The annual appointment with vendemmia, the grape harvest, happens when the earliest frost peeks out and white bunches, followed by deep burgundy-colored clusters fall into crates ready for the press. In some southern areas, grapes are ready for harvesting in August, and towards the more Northern regions, this won’t happen until November. In recent years, weather has negatively affected Italy’s wine harvest, and droughts have caused stress to some vines, bringing uneven ripening for certain varieties. Italian wine body Assoenologi estimated that Italy in 2017 would witness one of its slimmest wine harvests in 60 years, down by 25% on the previous year.

Frantoio

Next on the fall calendar is work at the frantoio, the oil press. The extraction of oil is a fascinating procedure. This is an important happening in the rural community. Olive growers from all over the area migrate to centralized frantoio presses with their precious load of olives and go back home with demijohns filled with ambrosia after only a few hours. The mill works incessantly day and night for six intense weeks. Families take turns at working the machinery, cleaning the hardware, keeping track of production, sales, paperwork and entertaining guests.

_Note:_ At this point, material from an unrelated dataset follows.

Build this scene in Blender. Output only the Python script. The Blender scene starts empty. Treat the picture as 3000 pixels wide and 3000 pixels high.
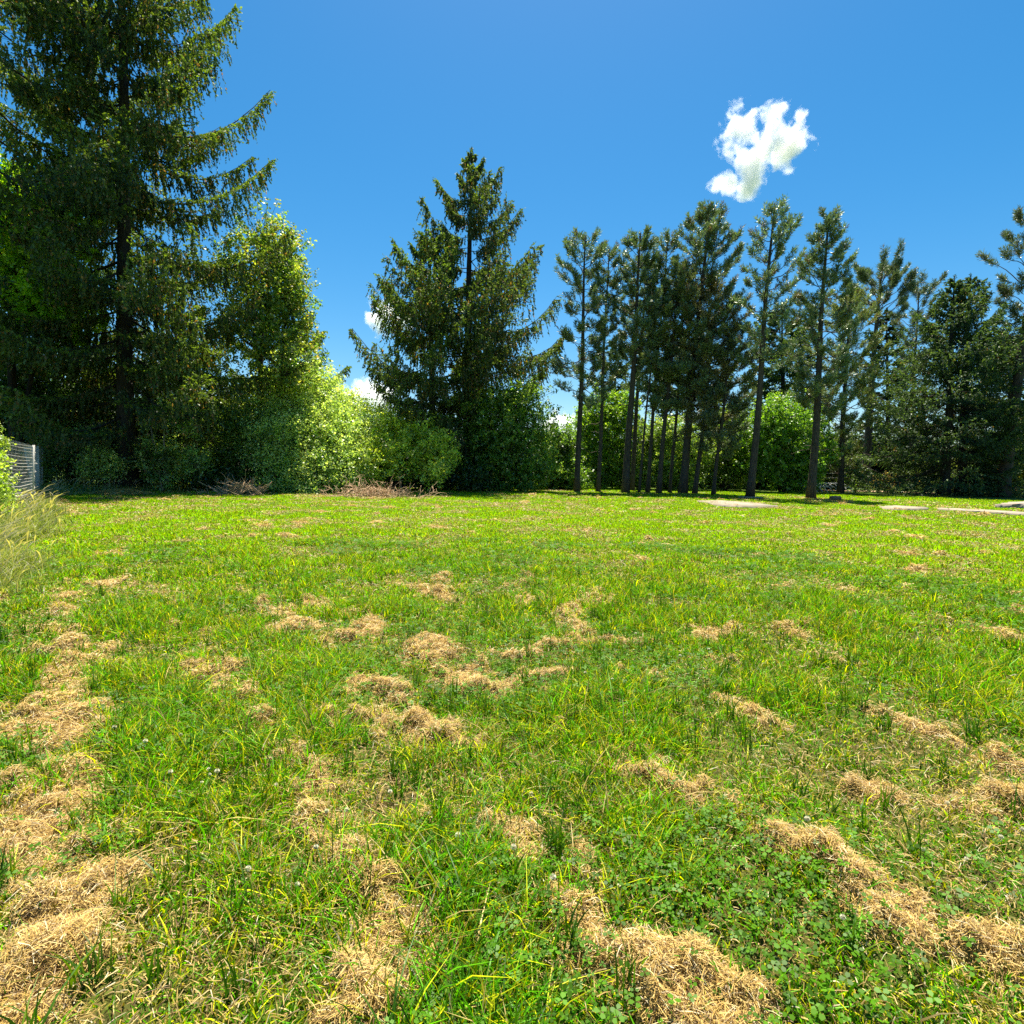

In coastal areas, olives are harvested in the months of November, December and January. But in certain cooler valleys often registering early frosts, the harvest can begin as early as the end of September. Early harvest means that the olives are less ripe, and therefore produce less oil, making that particular olive oil a tiny bit rarer than others. Depending on drupe variety, the less ripe olives also account for the prized peppery taste of freshly pressed olive oil.

Sagre and food festivals

Food events known as sagre are local festival celebrating a food type or a seasonal dish and furthermore an opportunity to showcase the town’s specialties and alimentary traditions. Sagre take place throughout the year depending on the produce in season, in autumn these happen virtually every weekend throughout December.

Chestnuts are featured in many local sagre, one of the most famous being held in Soriano del Cimino, when the town roasts its locally harvested marroni in large swinging grates over burning embers. Truffles are also the protagonists of many autumn food festivals, especially in truffle-growing regions like Umbria, Piedmont and Tuscany. Cinghiale, wild boar’s meat, is equally celebrated at food events in Tuscany, Basilicata and other heavily wooded areas of the Italian peninsula. As the temperatures will start to drop, these festivities will also celebrate polenta, sausages and other typicalities. The wine-growing regions will showcase their best new vintages at wine fairs. Pumpkins, cardoons and leeks will make their appearance in markets as well as in village fairs and sagre, as will mushrooms.In Rome, we’ll welcome autunno with the first curly puntarelle (catalogna endive which locals eat dressed with a punchy garlic and anchovy dressing).

One-of-a-kind sagre may also feature small niche products, like the November event held annually in Cremona revolving around Mostarda, a piquant syrupy fruit pickle made with mustard. Or the prickly pears that grow on Mt Etna; or the apple trees that blanket the hills of Trentino. Perugia is the place where every November chocolate lovers congregate at the city’s chocolate sagra. Certain cheeses also are the stars of autumnal sagre, such as the opening of the pits that conceal formaggio di fossa in Sogliano Emilia-Romagna. The forms are laid in ancient flask-shaped pits, dug into the sandstone three meters deep. This tradition was born in the Middle Ages: the Soglianese peasants, at the end of spring, came to the village to entrust their cheese to the "infossatori", so that they would keep them stashed away during the summer and protect them from the raids of wartime. On November 24, the day of St Catherine, they then returned to withdraw the wheels of cheese and, in this way, have food for the hardship of winter. Every year the annual opening of the pits is a sensational time to be in the area for cheese lovers like me!